◆ **WHAT TO DO**
Go through the data and copy every line exactly, but not the images.
[BEGIN DATASET ROWS]
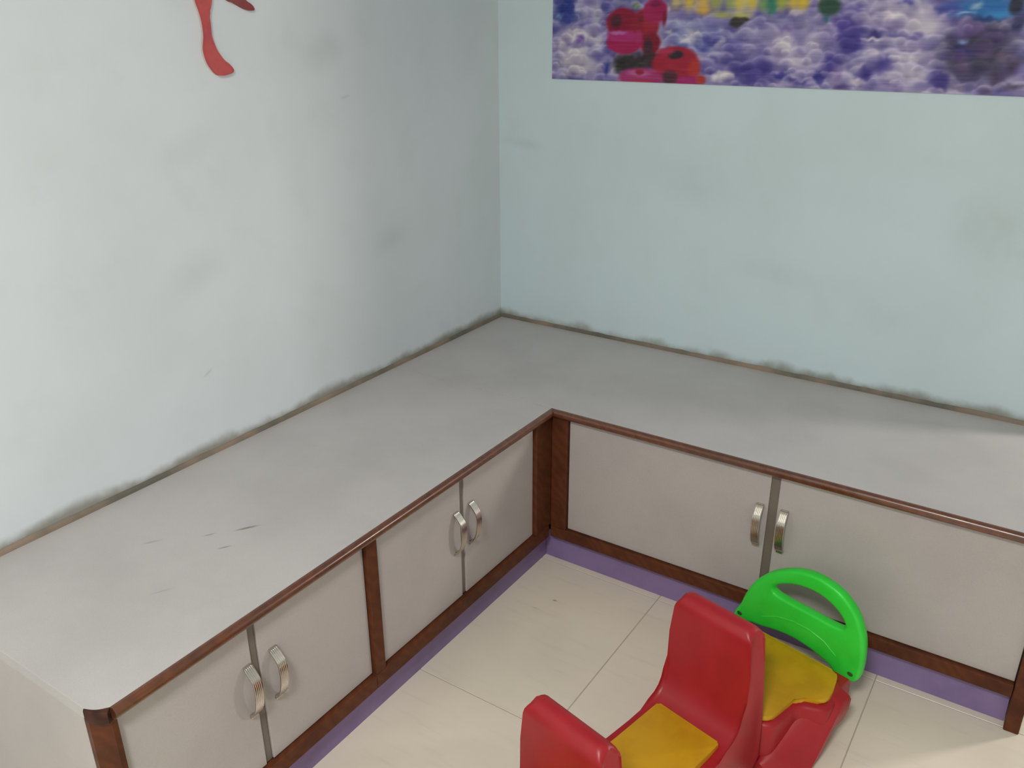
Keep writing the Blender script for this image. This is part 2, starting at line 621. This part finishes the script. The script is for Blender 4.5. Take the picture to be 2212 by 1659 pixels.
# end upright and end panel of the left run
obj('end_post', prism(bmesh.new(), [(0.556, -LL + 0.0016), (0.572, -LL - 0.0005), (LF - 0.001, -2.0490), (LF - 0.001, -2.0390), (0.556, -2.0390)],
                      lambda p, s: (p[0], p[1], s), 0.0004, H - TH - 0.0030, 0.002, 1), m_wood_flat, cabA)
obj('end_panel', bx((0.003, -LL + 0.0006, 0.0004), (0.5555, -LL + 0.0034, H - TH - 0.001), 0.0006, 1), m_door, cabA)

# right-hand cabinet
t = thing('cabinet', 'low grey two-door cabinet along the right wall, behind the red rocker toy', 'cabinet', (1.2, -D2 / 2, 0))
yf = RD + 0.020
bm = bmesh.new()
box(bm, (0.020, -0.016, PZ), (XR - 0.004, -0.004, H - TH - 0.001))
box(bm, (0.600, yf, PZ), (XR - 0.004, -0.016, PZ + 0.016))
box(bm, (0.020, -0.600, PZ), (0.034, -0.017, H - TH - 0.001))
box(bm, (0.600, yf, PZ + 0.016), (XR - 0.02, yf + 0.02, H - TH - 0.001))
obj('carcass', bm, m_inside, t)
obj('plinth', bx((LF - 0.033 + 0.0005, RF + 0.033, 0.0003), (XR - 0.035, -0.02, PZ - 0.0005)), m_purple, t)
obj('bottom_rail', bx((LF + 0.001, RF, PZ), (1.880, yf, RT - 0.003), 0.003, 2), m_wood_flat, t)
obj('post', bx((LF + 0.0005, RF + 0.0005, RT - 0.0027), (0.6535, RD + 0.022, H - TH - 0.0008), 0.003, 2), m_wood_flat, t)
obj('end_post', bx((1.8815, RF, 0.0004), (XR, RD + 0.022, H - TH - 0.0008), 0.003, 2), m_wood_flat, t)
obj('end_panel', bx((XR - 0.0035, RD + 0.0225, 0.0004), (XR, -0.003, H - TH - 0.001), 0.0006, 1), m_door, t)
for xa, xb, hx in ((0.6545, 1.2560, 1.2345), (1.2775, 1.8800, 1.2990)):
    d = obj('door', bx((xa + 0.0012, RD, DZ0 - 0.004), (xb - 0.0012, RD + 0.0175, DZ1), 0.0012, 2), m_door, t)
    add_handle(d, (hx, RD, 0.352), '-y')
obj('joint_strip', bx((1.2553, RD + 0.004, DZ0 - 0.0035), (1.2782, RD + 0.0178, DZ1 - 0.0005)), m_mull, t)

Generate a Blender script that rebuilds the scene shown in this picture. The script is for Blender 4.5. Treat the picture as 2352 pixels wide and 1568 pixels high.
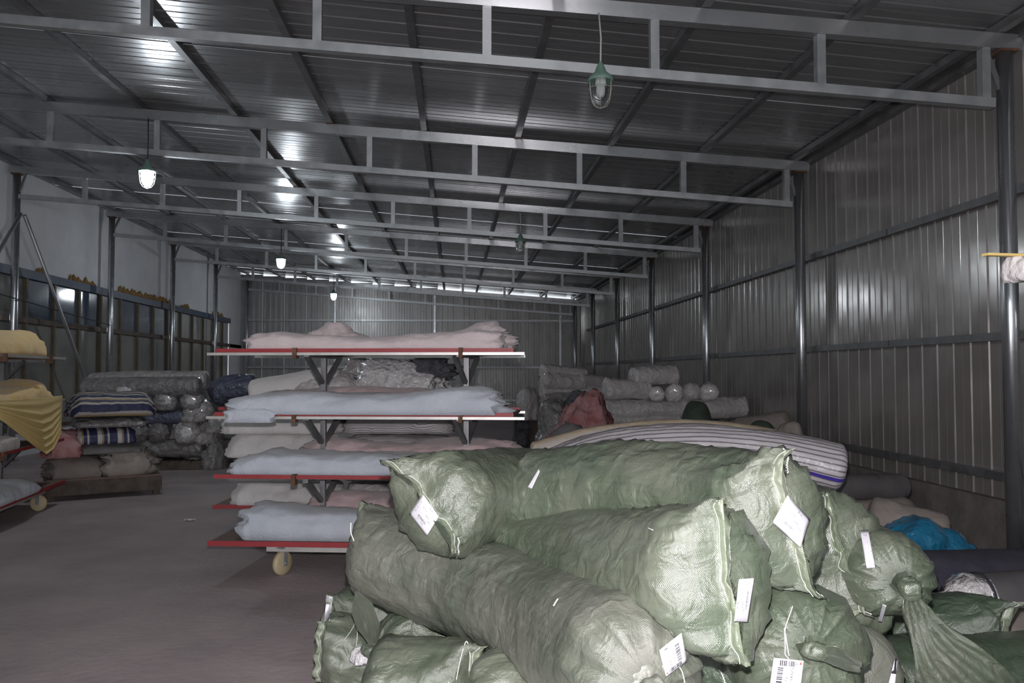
[END DATASET ROWS]
◆ **TASK RESULT**
Keep writing the Blender script for this image. This is part 2, starting at line 621. This part finishes the script. The script is for Blender 4.5. Take the picture to be 2212 by 1659 pixels.
# end upright and end panel of the left run
obj('end_post', prism(bmesh.new(), [(0.556, -LL + 0.0016), (0.572, -LL - 0.0005), (LF - 0.001, -2.0490), (LF - 0.001, -2.0390), (0.556, -2.0390)],
                      lambda p, s: (p[0], p[1], s), 0.0004, H - TH - 0.0030, 0.002, 1), m_wood_flat, cabA)
obj('end_panel', bx((0.003, -LL + 0.0006, 0.0004), (0.5555, -LL + 0.0034, H - TH - 0.001), 0.0006, 1), m_door, cabA)

# right-hand cabinet
t = thing('cabinet', 'low grey two-door cabinet along the right wall, behind the red rocker toy', 'cabinet', (1.2, -D2 / 2, 0))
yf = RD + 0.020
bm = bmesh.new()
box(bm, (0.020, -0.016, PZ), (XR - 0.004, -0.004, H - TH - 0.001))
box(bm, (0.600, yf, PZ), (XR - 0.004, -0.016, PZ + 0.016))
box(bm, (0.020, -0.600, PZ), (0.034, -0.017, H - TH - 0.001))
box(bm, (0.600, yf, PZ + 0.016), (XR - 0.02, yf + 0.02, H - TH - 0.001))
obj('carcass', bm, m_inside, t)
obj('plinth', bx((LF - 0.033 + 0.0005, RF + 0.033, 0.0003), (XR - 0.035, -0.02, PZ - 0.0005)), m_purple, t)
obj('bottom_rail', bx((LF + 0.001, RF, PZ), (1.880, yf, RT - 0.003), 0.003, 2), m_wood_flat, t)
obj('post', bx((LF + 0.0005, RF + 0.0005, RT - 0.0027), (0.6535, RD + 0.022, H - TH - 0.0008), 0.003, 2), m_wood_flat, t)
obj('end_post', bx((1.8815, RF, 0.0004), (XR, RD + 0.022, H - TH - 0.0008), 0.003, 2), m_wood_flat, t)
obj('end_panel', bx((XR - 0.0035, RD + 0.0225, 0.0004), (XR, -0.003, H - TH - 0.001), 0.0006, 1), m_door, t)
for xa, xb, hx in ((0.6545, 1.2560, 1.2345), (1.2775, 1.8800, 1.2990)):
    d = obj('door', bx((xa + 0.0012, RD, DZ0 - 0.004), (xb - 0.0012, RD + 0.0175, DZ1), 0.0012, 2), m_door, t)
    add_handle(d, (hx, RD, 0.352), '-y')
obj('joint_strip', bx((1.2553, RD + 0.004, DZ0 - 0.0035), (1.2782, RD + 0.0178, DZ1 - 0.0005)), m_mull, t)

Generate a Blender script that rebuilds the scene shown in this picture. The script is for Blender 4.5. Treat the picture as 2352 pixels wide and 1568 pixels high.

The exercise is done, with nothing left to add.